I remember precisely when I became hooked on Portland Story Theater. During their 2004 production of Love, Death & Other Scary Stuff, I had a moment of being utterly astonished and transported - as though I'd just come face to face with impossible beauty, like a Georgia O'Keefe painting or one of those first-snow mornings in a forest that seems like stepping into Narnia.

And Then the Bed Broke, Portland Story Theater's current production at Brooklyn Bay, links these moments into a chain that invites the audience into a don't-miss evening of storytelling that's seamless, energetic, bright, and funny as hell.

Olga Sanchez is ultimately responsible for the theme and title of the program, and the ensemble opening tale frames the evening with real-world whimsy.

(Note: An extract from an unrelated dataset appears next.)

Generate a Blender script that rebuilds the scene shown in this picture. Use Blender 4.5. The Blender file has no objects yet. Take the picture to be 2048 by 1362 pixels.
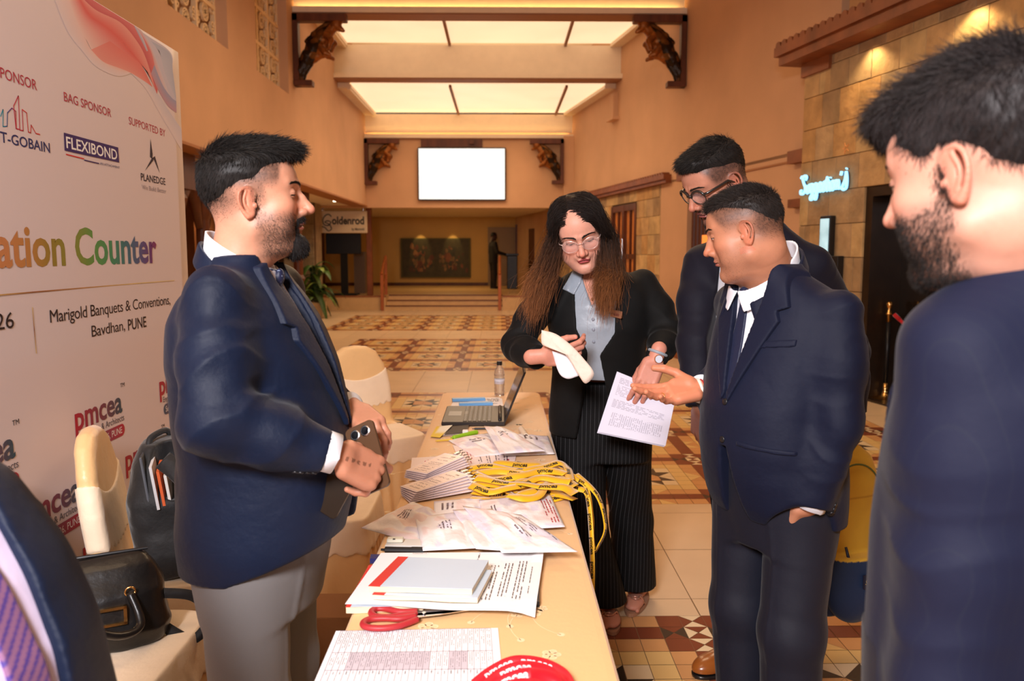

Sanchez's closing story examines online dating with similar realism and whimsy. Drama, enlightenment, humor, despair, how an elaborate fantasy of wedded bliss can bloom from a simple e-mail: It's all there. Tightly constructed, with the diction and rhythm of a poet, Sanchez is a jewel.

Alton Chung opened the Portland Storytellers Guild's 2005 season with stories about "lo lo" (stupid) that had me laughing so hard I was sucking on my asthma inhaler for the next three days. Last Valentine's Day, his stories evoked a sense of loneliness and longing. He never fails to surprise me with his range, and this show was no different.

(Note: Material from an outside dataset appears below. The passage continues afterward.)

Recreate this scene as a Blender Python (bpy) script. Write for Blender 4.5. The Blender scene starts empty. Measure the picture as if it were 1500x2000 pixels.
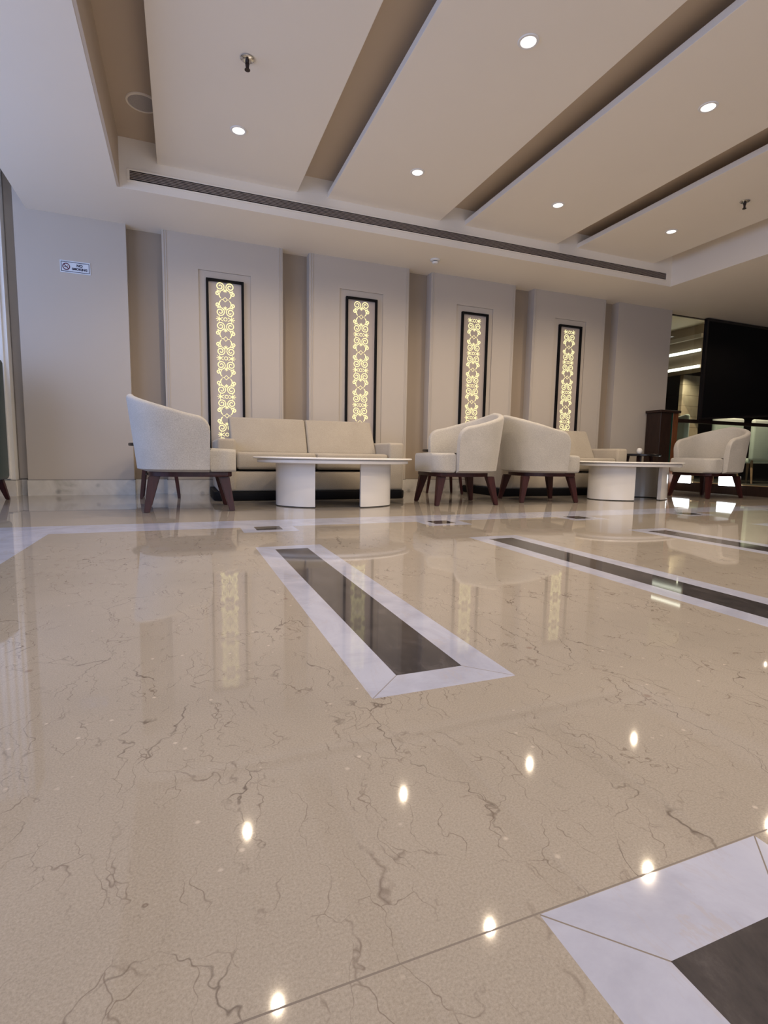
import bpy, bmesh, math, random
from mathutils import Vector, Matrix
random.seed(7)
SC = bpy.context.scene
COL = SC.collection
R = math.radians
PI = math.pi

# ------------------------------------------------------------------ camera
YAW, PITCH, ROLL, FOC = R(21.309), R(6.29634), R(-.98524), 1015.74
fwd = Vector((math.sin(YAW)*math.cos(PITCH), math.cos(YAW)*math.cos(PITCH), -math.sin(PITCH)))
rt0 = Vector((math.cos(YAW), -math.sin(YAW), 0))
dn0 = fwd.cross(rt0)
rt = math.cos(ROLL)*rt0 + math.sin(ROLL)*dn0
dn = -math.sin(ROLL)*rt0 + math.cos(ROLL)*dn0
cam_data = bpy.data.cameras.new('camera')
cam = bpy.data.objects.new('camera', cam_data)
COL.objects.link(cam)
cam_data.sensor_fit = 'HORIZONTAL'
cam_data.sensor_width = 36.0
cam_data.lens = FOC/1500*36.0
cam_data.clip_start = 0.02
m = Matrix.Identity(4)
for i in range(3):
    m[i][0] = rt[i]; m[i][1] = -dn[i]; m[i][2] = -fwd[i]
m[0][3], m[1][3], m[2][3] = 0, 0, .45
cam.matrix_world = m
SC.camera = cam

# ------------------------------------------------------------------ world, lights, exposure
world = bpy.data.worlds.new('world'); SC.world = world
world.use_nodes = True
world.node_tree.nodes['Background'].inputs[0].default_value = (.62, .74, 1.0, 1)
world.node_tree.nodes['Background'].inputs[1].default_value = 1.0
SC.view_settings.view_transform = 'Standard'
SC.view_settings.look = 'None'
SC.view_settings.gamma = 1
SC.view_settings.use_curve_mapping = False
SC.view_settings.exposure = -0.36
SC.cycles.max_bounces = 10
SC.cycles.diffuse_bounces = 6
SC.cycles.glossy_bounces = 5
SC.cycles.transparent_max_bounces = 10
SC.cycles.sample_clamp_indirect = 6.0
SC.cycles.caustics_reflective = False
SC.cycles.caustics_refractive = False

DAY = (.60, .72, 1.0)
WARM = (1.0, .80, .58)
def area(name, loc, rot, sx, sy, power, color):
    l = bpy.data.lights.new(name, 'AREA'); l.shape = 'RECTANGLE'
    l.size, l.size_y, l.energy, l.color = sx, sy, power, color
    o = bpy.data.objects.new(name, l); COL.objects.link(o)
    o.location = loc; o.rotation_euler = rot
    return o
# daylight through the windows
area('window_daylight', (-3.02, 3.0, 1.62), (0, -PI/2, 0), 2.5, 4.4, 130, (.42, .56, 1.0))
area('rear_window_daylight', (1.2, -3.62, 1.50), (PI/2, 0, 0), 6.0, 2.2, 115, (.70, .78, 1.0))

SPOT_W = 74.0
def spot(name, loc, power, color, angle=150, blend=.6, size=.009):
    l = bpy.data.lights.new(name, 'SPOT'); l.energy = power; l.color = color
    l.spot_size = R(angle); l.spot_blend = blend; l.shadow_soft_size = size
    o = bpy.data.objects.new(name, l); COL.objects.link(o); o.location = loc
    return o

# ------------------------------------------------------------------ materials
class NT:
    def __init__(s, name):
        s.m = bpy.data.materials.new(name); s.m.use_nodes = True
        s.t = s.m.node_tree; s.n = s.t.nodes; s.b = s.n['Principled BSDF']
    def node(s, typ, **kw):
        n = s.n.new(typ)
        for k, v in kw.items():
            if k.startswith('i_'):
                n.inputs[k[2:].replace('_', ' ')].default_value = v
            else:
                setattr(n, k, v)
        return n
    def link(s, a, b): s.t.links.new(a, b)
    def ramp(s, src, stops, interp='LINEAR'):
        r = s.n.new('ShaderNodeValToRGB'); r.color_ramp.interpolation = interp
        e = r.color_ramp.elements
        while len(e) < len(stops): e.new(.5)
        for i, (p, c) in enumerate(stops):
            e[i].position = p
            e[i].color = (c, c, c, 1) if isinstance(c, (int, float)) else (*c, 1)
        s.link(src, r.inputs[0]); return r.outputs[0]
    def mix(s, fac, a, b, mode='MIX'):
        x = s.n.new('ShaderNodeMix'); x.data_type = 'RGBA'; x.blend_type = mode
        for i, v in ((0, fac), (6, a), (7, b)):
            if hasattr(v, 'is_output') or hasattr(v, 'links'): s.link(v, x.inputs[i])
            elif isinstance(v, (int, float)): x.inputs[i].default_value = v
            else: x.inputs[i].default_value = (*v, 1)
        return x.outputs[2]
    def math(s, op, a, b=None):
        x = s.n.new('ShaderNodeMath'); x.operation = op
        for i, v in ((0, a), (1, b)):
            if v is None: continue
            if isinstance(v, (int, float)): x.inputs[i].default_value = v
            else: s.link(v, x.inputs[i])
        return x.outputs[0]
    def coord(s, scale=(1, 1, 1), rot=(0, 0, 0)):
        c = s.n.new('ShaderNodeTexCoord'); mp = s.n.new('ShaderNodeMapping')
        mp.inputs['Scale'].default_value = scale; mp.inputs['Rotation'].default_value = rot
        s.link(c.outputs['Object'], mp.inputs[0]); return mp.outputs[0]
    def noise(s, vec, scale, detail=3, rough=.5, dist=0):
        n = s.n.new('ShaderNodeTexNoise'); n.inputs['Scale'].default_value = scale
        n.inputs['Detail'].default_value = detail; n.inputs['Roughness'].default_value = rough
        n.inputs['Distortion'].default_value = dist
        s.link(vec, n.inputs['Vector']); return n
    def bump(s, h, strength=.2, dist=.002):
        b = s.n.new('ShaderNodeBump'); b.inputs['Strength'].default_value = strength
        b.inputs['Distance'].default_value = dist
        s.link(h, b.inputs['Height']); s.link(b.outputs[0], s.b.inputs['Normal'])
    def set(s, **kw):
        for k, v in kw.items():
            k = k.replace('_', ' ')
            if isinstance(v, tuple): v = (*v, 1)
            s.b.inputs[k].default_value = v

def simple(name, col, rough=.5, metal=0, spec=.5, var=.04, scale=6, bump=0, bscale=300):
    t = NT(name); t.set(Roughness=rough, Metallic=metal, Specular_IOR_Level=spec)
    v = t.coord(); n = t.noise(v, scale, 4)
    lo = tuple(c*(1-var) for c in col); hi = tuple(min(1, c*(1+var)) for c in col)
    t.link(t.ramp(n.outputs[0], [(.3, lo), (.7, hi)]), t.b.inputs['Base Color'])
    if bump:
        t.bump(t.noise(v, bscale, 2).outputs[0], bump, .001)
    return t.m

PAINT = simple('wall_paint', (.50, .45, .395), .6, spec=.3, var=.012, scale=2, bump=.08, bscale=220)
CEIL = simple('ceiling_paint', (.86, .80, .705), .7, spec=.25, var=.01, scale=1.5, bump=.05, bscale=200)
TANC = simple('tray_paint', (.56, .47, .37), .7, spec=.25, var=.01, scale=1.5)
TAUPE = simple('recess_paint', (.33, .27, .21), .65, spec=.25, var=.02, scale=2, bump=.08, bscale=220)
BLACK = simple('black_lacquer', (.012, .010, .011), .25, var=.1)
BLACKM = simple('black_matte', (.004, .004, .005), .55, spec=.12, var=.1)
CHROME = simple('chrome', (.75, .74, .72), .15, metal=1)
DKMETAL = simple('dark_metal', (.05, .04, .04), .3, metal=.8)
GOLD = simple('brass_edge', (.70, .52, .30), .3, metal=.7)
WHITE = simple('white_plastic', (.80, .79, .77), .4, var=.01)
GREYMESH = simple('speaker_mesh', (.42, .39, .37), .6, var=.1, scale=200)
RUBBER = simple('dark_rubber', (.02, .02, .02), .7)

def wood(name, a, b, rough=.3, scale=9):
    t = NT(name); t.set(Roughness=rough, Specular_IOR_Level=.35)
    v = t.coord((1, 1, .12)); n = t.noise(v, scale*5, 5, .6, .6)
    t.link(t.ramp(n.outputs[0], [(.3, a), (.7, b)]), t.b.inputs['Base Color'])
    return t.m
MAHOG = wood('mahogany', (.022, .004, .005), (.050, .011, .010), .42)
DKWOOD = wood('dark_wood', (.018, .009, .007), (.035, .018, .013), .35)
BRWOOD = wood('brown_wood', (.10, .035, .015), (.20, .075, .03), .35)
LTWOOD = wood('light_wood', (.30, .19, .12), (.42, .28, .18), .4)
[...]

Chung takes the audience on a cross-country plane trip that describes a 20-year friendship at a turning point. As Chung recalls meetings, decisions, and the families we choose, he dips into scenes from memory and re-members them fully in the present. Like Dumbledore's pensieve from the Harry Potter novels - a device which stores memories for later reflection - these are moments of magic. Transitions are generally a storyteller's bane, but Chung showcases them here with the deft mastery of an artist.

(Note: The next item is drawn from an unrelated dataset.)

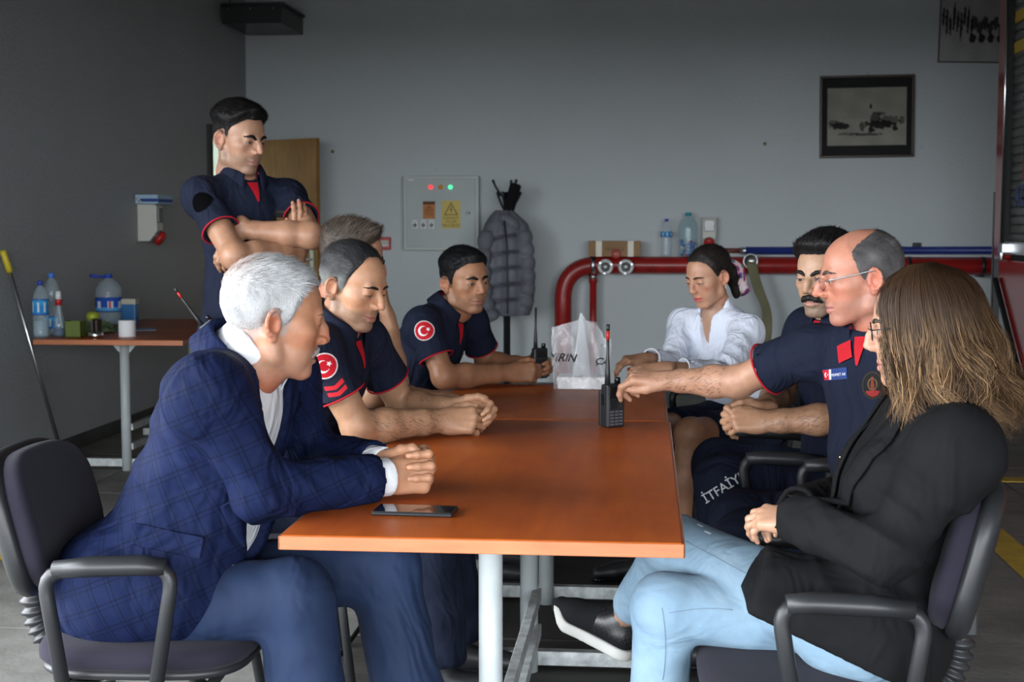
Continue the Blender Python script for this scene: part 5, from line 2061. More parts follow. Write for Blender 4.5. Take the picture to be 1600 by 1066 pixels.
def body_rest(sk, b=1.0, legs=True):
    """torso (and thighs) skin hidden under the clothes; low resolution"""
    S = Sdf()
    torso_prims(S, sk, -.012, b)
    S.cone(sk['N'] - V3(0, 0, .03), sk['N'] + unit(sk['H'] - sk['N']) * .03, .055, .052, .03)
    if legs:
        for h_, k_, a_ in (('HR', 'KR', 'AR'), ('HL', 'KL', 'AL')):
            leg_prims(S, sk[h_], sk[k_], sk[a_], (.075, .052, .04, .038))
    return S.mesh(.02)


def finish_body(root, sk, parts, b=1.0, legs=True):
    v, f = body_rest(sk, b, legs)
    parts.append((v, f, np.array((.40, .24, .17))))
    obj('body', join(*parts), M_skin, root)


def trousers(root, sk, mat, name='trousers', h=.012, r=(.094, .073, .05, .070), amp=.006, seed=3, b=1.0, low=0.0):
    S = Sdf()
    R = tframe(sk)
    S.ell(sk['P'], np.array((.178 * b, .135 * b, .13)), R, k=.03)
    for h_, k_, a_ in (('HR', 'KR', 'AR'), ('HL', 'KL', 'AL')):
        leg_prims(S, sk[h_], sk[k_], sk[a_], r, k=.03)
    return cloth_obj(name, S, h, mat, root, amp, 22, seed)


def sk_fill(sk):
    sk = {k: np.asarray(v, float) for k, v in sk.items()}
    if 'HR' not in sk:
        R = tframe(sk)
        sk['HR'] = sk['P'] + R[:, 0] * .09 - R[:, 2] * .02
        sk['HL'] = sk['P'] - R[:, 0] * .09 - R[:, 2] * .02
    return sk
# ------------------------------------------------------------------ the nine people
def hpar(**k):
    d = dict(HP); d.update(k); return d


def arms_mesh(sk, skin, h, seed, R_pose, L_pose, a=1.0, startR=.45, startL=.45, hs=1.0, nailc=None, forearm=True, tan=1.0, fur=None):
    """both arms with hands; *_pose = dict(f, d, pose, thumb)"""
    out = []
    tips = {}
    for side, s, e, w, po, st in ((1, 'SR', 'ER', 'WR', R_pose, startR), (-1, 'SL', 'EL', 'WL', L_pose, startL)):
        S = Sdf(); nails = []
        d = unit(po['d']); f = unit(po['f'])
        t = unit(np.cross(d, f)) * side
        if forearm: arm_prims(S, sk[s], sk[e], sk[w], a, st, t)
        else: S.cone(sk[w] + (sk[e] - sk[w]) * .35, sk[w], .031 * a, .026 * a, .015, side=t, s=1.15)
        tp, _, _ = hand_prims(S, sk[w], po['f'], po['d'], side, po.get('pose'), hs, po.get('thumb'), nails)
        v, f_ = S.mesh(h, 1)
        out.append((v, f_, skin_colors(v, skin, nails, seed, nailc, tan)))
        if fur is not None: arm_hair(fur, v, f_, sk[e], sk[w], d, seed + side)
        tips[s] = tp
    return out, tips


def arm_hair(root, v, f, el, wr, dorsal, seed, n=400):
    rs = np.random.RandomState(seed)
    ax = wr - el
    t = (v - el) @ ax / (ax @ ax)
    nn = vnormals(v, f)
    ok = np.argwhere((t > .08) & (t < 1.02) & (nn @ unit(dorsal) > -.35)).ravel()
    pk = rs.choice(ok, n)
    b, q = v[pk], nn[pk]
    d = unit(ax) * .8 + rs.normal(size=(n, 3)) * .35 + V3(0, 0, -.35)
    d = d - q * (d * q).sum(1)[:, None] * .85
    d /= np.linalg.norm(d, axis=1)[:, None]
    L = rs.uniform(.010, .022, (n, 1))
    s = np.cross(d, q); s /= np.linalg.norm(s, axis=1)[:, None] + 1e-9
    tip = b + d * L + q * .0012
    V = np.concatenate([b - s * .0004, b + s * .0004, tip + s * .00012, tip - s * .00012])
    i = np.arange(n)
    F = np.stack([i, i + n, i + 2 * n, i + 3 * n], 1)
    obj('arm_hair', (V, F, np.tile(np.array((.022, .015, .011)), (len(V), 1))), M_hairc, root)


FIST = dict(i=(55, 75, 40, 0), m=(60, 80, 40, 0), r=(62, 80, 40, 0), p=(65, 80, 40, 0))
HALF = dict(i=(35, 45, 25, 3), m=(40, 48, 25, 0), r=(42, 50, 25, -2), p=(45, 50, 25, -4))

# ================= man in the blue checked jacket (left foreground)
def jacket_mat():
    t = NT('blue_checked_wool')
    v = t.coord()
    base = t.ramp(t.noise(v, 5, 3), [(.3, (.0050, .0094, .036)), (.7, (.0078, .0140, .051))])
    sep = t.n('ShaderNodeSeparateXYZ')
    mp = t.n('ShaderNodeMapping'); mp.inputs['Rotation'].default_value = (0, math.radians(22), 0)
    t.l(v, mp.inputs['Vector']); t.l(mp.outputs[0], sep.inputs[0])

    def lines(axis, per, wid, ph=0.0):
        a = t.n('ShaderNodeMath', operation='MULTIPLY'); a.inputs[1].default_value = 1 / per; t.l(sep.outputs[axis], a.inputs[0])
        b = t.n('ShaderNodeMath', operation='ADD'); b.inputs[1].default_value = 50 + ph; t.l(a.outputs[0], b.inputs[0])
        c = t.n('ShaderNodeMath', operation='FRACT'); t.l(b.outputs[0], c.inputs[0])
        d = t.n('ShaderNodeMath', operation='LESS_THAN'); d.inputs[1].default_value = wid; t.l(c.outputs[0], d.inputs[0])
        e = t.n('ShaderNodeMath', operation='MULTIPLY'); e.inputs[1].default_value = .5; t.l(d.outputs[0], e.inputs[0])
        return e.outputs[0]
    c = base
    for ax, per, wid, ph_ in ((0, .042, .07, 0), (0, .042, .05, .22), (2, .050, .06, 0), (2, .050, .045, .2)):
        c = t.mix(c, (.0022, .0028, .006), lines(ax, per, wid, ph_))
    t.l(c, t.b.inputs['Base Color'])
    t.b.inputs['Roughness'].default_value = .75
    t.b.inputs['Specular IOR Level'].default_value = .10
    nz = t.n('ShaderNodeTexNoise'); nz.inputs['Scale'].default_value = 8; nz.inputs['Distortion'].default_value = 1.4
    t.l(t.coord((1, 1, .6)), nz.inputs['Vector'])
    t.l(t.bump(t.noise(v, 1100, 2), .2, .0015, t.bump(nz.outputs['Fac'], .6, .05)), t.b.inputs['Normal'])
    return t.m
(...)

In another story, he adds to my vocabulary once again (I owe him thanks for "lo lo"), this time describing hysterical euphemisms for... no, I'd better not go there.

Lynne Duddy and Lawrence Howard have their solo pieces: Duddy adds her own perspective to an e-mail describing how to decode women's expressions, and Howard, in a blend of Bob Dylan meets Spike Jones, recounts a relationship's development and demise in the time it takes to run the Kentucky Derby.

Duddy and Lawrence really shine, however, in their tandem telling of a marriage shared for 25 years. Male and female, husband and wife, the two also elicit a stylistic point and counterpoint, simultaneously telling two stories, one in the voice of a traditional mythology of the beginnings of men and women; and the other in a contemporary voice, memories of synchronicity, overalls and mistletoe, of hippies and cultural roles, of identity, conflict, honor and devotion. Their delivery is so conversational, intimate and generous that you'd swear you were hearing the tale at their dining room table over coffee. They display the expert's mark of making a difficult craft seem effortless.

My only complaint about the show is its two-weekend run... blink and it's gone. Don't wait. Give yourself a gift and add this evening to memories you'll cherish.